Marketing success grows out of a good marketing plan. Design it as well as you can, and then make adjustments as needed. Business conditions can change quickly as markets evolve, new technologies develop or customers go out of business. Your carefully conceived plan will serve as a reliable road map, even when detours arise.

Any potential lender or investor will want to see a marketing plan for your new product before making a commitment. Developing a marketing plan also gives you the opportunity to organize your thoughts and discover any trouble spots in your strategy.

Remember that your marketing position can, and should, change to meet the current conditions of the market for your product. The capacity of your company to adjust will be enhanced greatly by an up-to-date knowledge of the marketplace gained through continual monitoring. By having good data about your customers, the segments they fit into and the buying motives of those segments, you can select the position that makes the most sense.

While there are many possible marketing positions, most would fit into one of the following categories:

Product features - A very common approach, especially for industrial products. If your product or service has some unique features that have obvious value this may be the way to go.

Benefits - Strongly related to positioning on product features. Generally, this is more effective because you can talk to your customers about what your product or service can do for them. The features may be nice, but unless customers can be made to understand why the product will benefit them, you may not get the sale.

Specific Use - Related to benefit positioning. This works best when you can teach your customers how to use your product or when you use a promotional medium that allows a demonstration.

User Category -Show your product being used by models with whom the customers can identify.

Competition- A strategy that ranges from implicit to explicit comparison. Implicit comparisons can be quite pointed; explicit comparisons can take two major forms. The first form makes a comparison with a direct competitor and is aimed at attracting customers from the compared brand, which is usually the category leader. The second type does not attempt to attract the customers of the compared product, but rather uses the comparison as a reference point.

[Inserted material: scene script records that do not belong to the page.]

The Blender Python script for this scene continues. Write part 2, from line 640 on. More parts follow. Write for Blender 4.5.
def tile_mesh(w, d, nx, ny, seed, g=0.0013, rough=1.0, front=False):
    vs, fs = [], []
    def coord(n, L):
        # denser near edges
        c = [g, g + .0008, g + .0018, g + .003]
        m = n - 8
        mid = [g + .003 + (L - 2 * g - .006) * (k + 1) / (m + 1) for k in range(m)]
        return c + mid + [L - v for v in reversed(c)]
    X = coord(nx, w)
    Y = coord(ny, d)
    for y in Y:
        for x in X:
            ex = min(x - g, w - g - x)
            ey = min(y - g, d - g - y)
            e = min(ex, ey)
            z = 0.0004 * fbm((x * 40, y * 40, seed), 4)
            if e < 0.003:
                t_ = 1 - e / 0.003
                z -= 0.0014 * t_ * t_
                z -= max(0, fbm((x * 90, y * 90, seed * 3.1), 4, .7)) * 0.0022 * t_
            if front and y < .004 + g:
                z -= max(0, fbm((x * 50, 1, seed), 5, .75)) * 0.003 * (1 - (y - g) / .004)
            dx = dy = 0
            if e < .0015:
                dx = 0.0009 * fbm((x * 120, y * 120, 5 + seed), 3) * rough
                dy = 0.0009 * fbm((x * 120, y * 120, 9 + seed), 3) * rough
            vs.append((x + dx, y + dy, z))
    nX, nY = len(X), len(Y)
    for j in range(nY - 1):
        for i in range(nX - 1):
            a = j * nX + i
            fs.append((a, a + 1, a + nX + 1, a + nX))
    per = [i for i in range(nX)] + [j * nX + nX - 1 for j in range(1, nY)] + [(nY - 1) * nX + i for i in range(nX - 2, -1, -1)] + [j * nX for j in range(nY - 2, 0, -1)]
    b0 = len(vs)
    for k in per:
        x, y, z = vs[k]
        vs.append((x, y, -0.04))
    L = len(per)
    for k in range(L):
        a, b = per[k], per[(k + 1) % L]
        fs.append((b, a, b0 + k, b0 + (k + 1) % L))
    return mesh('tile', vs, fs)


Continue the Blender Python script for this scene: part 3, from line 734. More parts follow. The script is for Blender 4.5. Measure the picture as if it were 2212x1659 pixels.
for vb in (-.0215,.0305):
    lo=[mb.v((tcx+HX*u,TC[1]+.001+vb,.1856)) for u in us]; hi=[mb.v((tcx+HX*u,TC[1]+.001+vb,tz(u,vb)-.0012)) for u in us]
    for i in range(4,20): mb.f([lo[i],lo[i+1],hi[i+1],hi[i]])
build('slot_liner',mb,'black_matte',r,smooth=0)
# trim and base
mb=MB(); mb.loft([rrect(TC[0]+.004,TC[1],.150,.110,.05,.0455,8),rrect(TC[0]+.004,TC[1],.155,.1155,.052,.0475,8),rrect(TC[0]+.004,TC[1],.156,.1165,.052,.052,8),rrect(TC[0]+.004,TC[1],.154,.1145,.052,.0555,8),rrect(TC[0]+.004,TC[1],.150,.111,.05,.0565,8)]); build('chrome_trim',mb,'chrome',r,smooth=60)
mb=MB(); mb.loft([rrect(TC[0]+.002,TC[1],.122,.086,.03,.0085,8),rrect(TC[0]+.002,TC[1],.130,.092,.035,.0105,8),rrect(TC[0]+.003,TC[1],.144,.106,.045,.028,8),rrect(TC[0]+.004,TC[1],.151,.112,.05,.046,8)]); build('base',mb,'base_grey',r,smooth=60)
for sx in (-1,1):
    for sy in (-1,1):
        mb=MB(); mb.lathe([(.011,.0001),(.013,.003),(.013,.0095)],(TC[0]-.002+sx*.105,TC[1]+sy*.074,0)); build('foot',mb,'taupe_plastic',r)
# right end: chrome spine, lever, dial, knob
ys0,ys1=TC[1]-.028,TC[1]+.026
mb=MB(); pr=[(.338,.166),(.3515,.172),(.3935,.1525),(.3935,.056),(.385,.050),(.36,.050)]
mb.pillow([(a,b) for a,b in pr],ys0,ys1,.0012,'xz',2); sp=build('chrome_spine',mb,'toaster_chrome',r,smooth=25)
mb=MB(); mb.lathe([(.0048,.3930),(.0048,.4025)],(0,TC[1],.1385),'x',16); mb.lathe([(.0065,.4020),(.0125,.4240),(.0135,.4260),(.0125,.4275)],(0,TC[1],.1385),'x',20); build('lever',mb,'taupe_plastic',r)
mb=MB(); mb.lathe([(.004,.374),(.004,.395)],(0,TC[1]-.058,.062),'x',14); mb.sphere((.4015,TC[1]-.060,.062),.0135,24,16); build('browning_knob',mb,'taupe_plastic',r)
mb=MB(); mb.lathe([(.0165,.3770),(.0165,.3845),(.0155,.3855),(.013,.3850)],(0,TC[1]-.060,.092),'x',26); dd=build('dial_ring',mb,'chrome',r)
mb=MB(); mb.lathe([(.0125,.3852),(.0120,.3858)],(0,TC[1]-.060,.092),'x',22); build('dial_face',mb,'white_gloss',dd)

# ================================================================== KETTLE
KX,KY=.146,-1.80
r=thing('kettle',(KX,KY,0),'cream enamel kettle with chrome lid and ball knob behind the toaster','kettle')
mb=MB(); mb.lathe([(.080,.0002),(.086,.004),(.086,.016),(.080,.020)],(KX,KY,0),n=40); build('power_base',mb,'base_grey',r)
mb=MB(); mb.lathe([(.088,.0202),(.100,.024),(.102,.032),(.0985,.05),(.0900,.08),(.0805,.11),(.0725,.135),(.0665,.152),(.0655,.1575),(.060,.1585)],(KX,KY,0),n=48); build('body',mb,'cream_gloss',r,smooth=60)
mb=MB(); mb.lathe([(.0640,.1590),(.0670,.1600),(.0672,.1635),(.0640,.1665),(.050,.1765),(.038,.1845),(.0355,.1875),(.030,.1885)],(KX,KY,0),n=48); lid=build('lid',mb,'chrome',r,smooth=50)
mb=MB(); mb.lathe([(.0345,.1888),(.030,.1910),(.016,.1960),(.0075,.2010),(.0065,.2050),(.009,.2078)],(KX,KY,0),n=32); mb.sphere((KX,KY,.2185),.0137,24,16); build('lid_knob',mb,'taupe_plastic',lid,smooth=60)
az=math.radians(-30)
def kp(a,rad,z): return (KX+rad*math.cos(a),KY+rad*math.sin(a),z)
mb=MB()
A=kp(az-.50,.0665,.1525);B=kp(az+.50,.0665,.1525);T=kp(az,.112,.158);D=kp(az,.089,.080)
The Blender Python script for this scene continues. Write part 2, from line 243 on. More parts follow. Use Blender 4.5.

Disassociation – This is particularly effective when used to introduce a new product that differs from traditional products. Lead-free gasoline and tubeless tires were new product classes positioned against older products. People have become accustomed to change and new products and are more willing to experiment than was true few years ago. Even so, some people are more adventuresome and trusting than others and more apt to try a revolutionary product. The trick is to find out who are the potential brand switchers or experimenters and find out what it would take to get them to try your product. The obvious disadvantage of dealing with those who try new products is that they may move on to another brand just as easily.

Hybrid bases - Incorporates elements from several types of positioning. Given the variety of possible bases for positioning, small business owners should consider the possibility of a hybrid approach. This is particularly true in smaller towns where there aren't enough customers in any segment to justify the expense of separate marketing approaches.
Your business plan spells out what your business is about and what your ultimate goals are. It encompasses more than marketing; it can include discussions of locations, staffing, financing, strategic alliances and so on. Your company's business plan provides the environment in which your marketing plan must flourish.